The consistent implementation of stronger policies over the past nine months has pulled the economy back from the brink and onto a path of stability. A gradual economic recovery has taken root, accompanied by a substantial decline in inflation in recent months, although it remains above target. Leveraging increased inflows, the State Bank of Pakistan (SBP) has begun replenishing foreign exchange reserves, easing external pressures and moderating the current account deficit. The State Bank of Pakistan (SBP) saw a significant surge in its foreign exchange reserves, hitting a two-year peak and surpassing the $9 billion milestone, thanks to inflows from the International Monetary Fund (IMF).

According to the latest data released by the central bank, the foreign exchange reserves rose to $9.120 billion by the end of the week on May 3. A statement from the bank indicated that during the week, SBP reserves soared by $1.114 billion to reach $9.120 billion, primarily attributed to the receipt of $1.1 billion from the IMF, marking the final tranche under the Stand-By Arrangement (SBA).

The country’s total foreign exchange reserves, including $5.338 billion held by commercial banks, amounted to $14.458 billion. Notably, the SBP’s reserves stood at $9 billion in mid-July 2022 but had been on a downward trajectory since then, hitting a critical low by the end of FY23 when the State Bank’s reserves plummeted to $4.4 billion in June 2023.

Fiscal performance has also improved, with the government achieving a significant primary surplus in the first half of the current fiscal year. This overall satisfactory performance indicates that unwavering and consistent policy implementation can yield positive results, rebuild confidence, and support economic recovery.

However, despite the SBA broadly achieving its immediate objectives, significant challenges persist, necessitating sustained efforts to address them effectively. Pakistan’s fiscal and external vulnerabilities remain very high, including risks related to debt sustainability, refinancing, and the crowding out of the private sector. Moreover, structural weaknesses continue to hamper productivity, investments, and growth. Recognizing that resolving these structural challenges will require ongoing adjustment and creditor support beyond the programme period, it is crucial that the momentum initiated under this SBA persists.

In this context, the interest shown by Pakistani authorities in a successor arrangement is welcomed, as it can help anchor policy adjustments in the coming years, restore Pakistan’s medium-term sustainability, and pave the way for robust and inclusive growth.

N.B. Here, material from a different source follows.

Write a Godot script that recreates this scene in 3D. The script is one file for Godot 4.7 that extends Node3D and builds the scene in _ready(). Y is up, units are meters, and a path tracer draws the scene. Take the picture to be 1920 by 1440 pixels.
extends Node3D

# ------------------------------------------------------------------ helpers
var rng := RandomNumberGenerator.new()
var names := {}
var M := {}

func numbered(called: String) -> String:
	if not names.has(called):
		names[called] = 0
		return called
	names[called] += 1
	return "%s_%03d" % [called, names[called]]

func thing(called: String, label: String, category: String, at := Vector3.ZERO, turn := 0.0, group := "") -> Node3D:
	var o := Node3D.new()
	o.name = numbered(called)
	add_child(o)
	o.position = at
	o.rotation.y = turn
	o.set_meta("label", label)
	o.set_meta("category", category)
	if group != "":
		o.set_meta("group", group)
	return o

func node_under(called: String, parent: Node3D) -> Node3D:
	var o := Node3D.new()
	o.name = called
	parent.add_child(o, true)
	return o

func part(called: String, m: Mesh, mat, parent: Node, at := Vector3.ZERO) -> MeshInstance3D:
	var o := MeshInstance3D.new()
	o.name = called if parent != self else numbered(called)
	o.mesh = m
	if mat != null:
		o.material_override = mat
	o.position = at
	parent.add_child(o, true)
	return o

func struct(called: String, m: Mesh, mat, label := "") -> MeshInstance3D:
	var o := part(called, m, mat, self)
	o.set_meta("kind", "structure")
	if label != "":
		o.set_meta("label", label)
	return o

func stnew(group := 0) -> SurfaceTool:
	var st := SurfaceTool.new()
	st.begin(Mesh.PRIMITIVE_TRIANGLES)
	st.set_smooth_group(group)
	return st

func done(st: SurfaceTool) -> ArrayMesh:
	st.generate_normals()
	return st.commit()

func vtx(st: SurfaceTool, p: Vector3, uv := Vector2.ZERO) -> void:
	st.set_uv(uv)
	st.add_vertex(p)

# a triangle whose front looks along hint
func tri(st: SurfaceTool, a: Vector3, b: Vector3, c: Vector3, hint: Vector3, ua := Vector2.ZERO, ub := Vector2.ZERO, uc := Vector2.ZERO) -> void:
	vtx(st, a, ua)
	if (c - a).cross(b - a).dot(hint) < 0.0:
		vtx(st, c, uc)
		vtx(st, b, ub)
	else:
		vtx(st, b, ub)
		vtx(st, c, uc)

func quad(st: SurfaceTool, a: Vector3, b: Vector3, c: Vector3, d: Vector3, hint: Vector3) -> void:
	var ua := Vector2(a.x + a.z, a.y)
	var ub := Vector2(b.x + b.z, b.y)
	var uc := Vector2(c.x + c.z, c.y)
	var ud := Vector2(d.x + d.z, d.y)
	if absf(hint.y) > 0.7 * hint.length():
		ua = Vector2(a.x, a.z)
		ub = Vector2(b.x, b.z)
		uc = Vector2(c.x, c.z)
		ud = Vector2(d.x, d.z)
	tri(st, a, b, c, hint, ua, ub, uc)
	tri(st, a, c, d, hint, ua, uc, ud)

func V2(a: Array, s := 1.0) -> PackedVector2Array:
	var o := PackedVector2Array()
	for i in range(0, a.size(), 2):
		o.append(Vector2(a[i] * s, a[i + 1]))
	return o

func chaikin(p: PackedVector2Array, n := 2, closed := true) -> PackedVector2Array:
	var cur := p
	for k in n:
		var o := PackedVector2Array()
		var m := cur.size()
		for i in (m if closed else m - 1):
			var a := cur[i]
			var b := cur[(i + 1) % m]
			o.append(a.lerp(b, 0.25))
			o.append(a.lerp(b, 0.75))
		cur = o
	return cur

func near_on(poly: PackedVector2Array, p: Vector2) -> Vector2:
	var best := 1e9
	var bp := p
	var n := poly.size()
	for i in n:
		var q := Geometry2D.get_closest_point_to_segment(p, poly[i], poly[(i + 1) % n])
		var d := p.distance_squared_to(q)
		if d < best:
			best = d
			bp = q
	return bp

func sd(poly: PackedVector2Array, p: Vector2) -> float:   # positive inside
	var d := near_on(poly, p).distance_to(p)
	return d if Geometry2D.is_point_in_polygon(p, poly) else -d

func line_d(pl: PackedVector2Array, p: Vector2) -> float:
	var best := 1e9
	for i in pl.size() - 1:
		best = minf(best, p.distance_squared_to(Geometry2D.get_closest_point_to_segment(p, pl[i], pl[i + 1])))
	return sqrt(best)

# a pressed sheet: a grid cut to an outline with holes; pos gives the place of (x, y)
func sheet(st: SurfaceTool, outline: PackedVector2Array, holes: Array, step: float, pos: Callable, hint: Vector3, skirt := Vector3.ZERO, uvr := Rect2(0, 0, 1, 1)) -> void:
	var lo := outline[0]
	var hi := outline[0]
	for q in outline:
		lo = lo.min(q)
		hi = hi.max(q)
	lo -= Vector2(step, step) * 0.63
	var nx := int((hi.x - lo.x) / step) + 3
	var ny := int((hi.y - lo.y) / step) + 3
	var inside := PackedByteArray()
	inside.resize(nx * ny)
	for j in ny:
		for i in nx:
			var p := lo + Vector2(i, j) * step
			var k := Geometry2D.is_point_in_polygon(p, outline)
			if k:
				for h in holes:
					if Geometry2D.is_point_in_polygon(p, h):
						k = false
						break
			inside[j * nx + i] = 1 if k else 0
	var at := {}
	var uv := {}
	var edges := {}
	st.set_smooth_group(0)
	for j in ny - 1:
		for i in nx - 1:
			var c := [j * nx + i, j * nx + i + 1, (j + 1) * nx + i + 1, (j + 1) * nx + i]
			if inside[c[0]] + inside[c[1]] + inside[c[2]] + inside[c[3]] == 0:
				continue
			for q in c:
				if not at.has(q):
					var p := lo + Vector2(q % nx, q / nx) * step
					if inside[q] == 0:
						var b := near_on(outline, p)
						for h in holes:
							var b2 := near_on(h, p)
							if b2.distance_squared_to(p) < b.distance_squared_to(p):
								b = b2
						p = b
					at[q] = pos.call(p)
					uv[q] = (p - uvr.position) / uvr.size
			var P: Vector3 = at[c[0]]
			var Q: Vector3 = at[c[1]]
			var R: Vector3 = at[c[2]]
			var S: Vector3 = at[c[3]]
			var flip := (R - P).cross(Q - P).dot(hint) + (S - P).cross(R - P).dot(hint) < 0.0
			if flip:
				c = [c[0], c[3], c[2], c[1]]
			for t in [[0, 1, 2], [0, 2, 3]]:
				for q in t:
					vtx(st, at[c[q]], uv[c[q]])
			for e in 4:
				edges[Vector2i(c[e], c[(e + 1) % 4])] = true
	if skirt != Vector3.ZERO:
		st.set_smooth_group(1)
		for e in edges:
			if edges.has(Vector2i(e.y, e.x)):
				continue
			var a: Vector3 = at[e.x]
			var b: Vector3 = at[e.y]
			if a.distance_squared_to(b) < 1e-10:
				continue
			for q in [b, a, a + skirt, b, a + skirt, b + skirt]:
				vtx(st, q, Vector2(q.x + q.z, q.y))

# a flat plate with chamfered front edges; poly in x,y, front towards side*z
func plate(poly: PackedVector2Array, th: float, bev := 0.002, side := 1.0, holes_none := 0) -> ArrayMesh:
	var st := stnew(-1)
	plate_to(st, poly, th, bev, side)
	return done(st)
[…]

In conclusion, Pakistan stands at a pivotal juncture, with the IMF emphasizing the need for continued policy adjustments and international support to address looming fiscal and external vulnerabilities. The prospect of a successor arrangement holds promise in anchoring future policy reforms and fostering inclusive growth. With concerted efforts, Pakistan can manage its economic challenges and embark on a trajectory of stability and prosperity.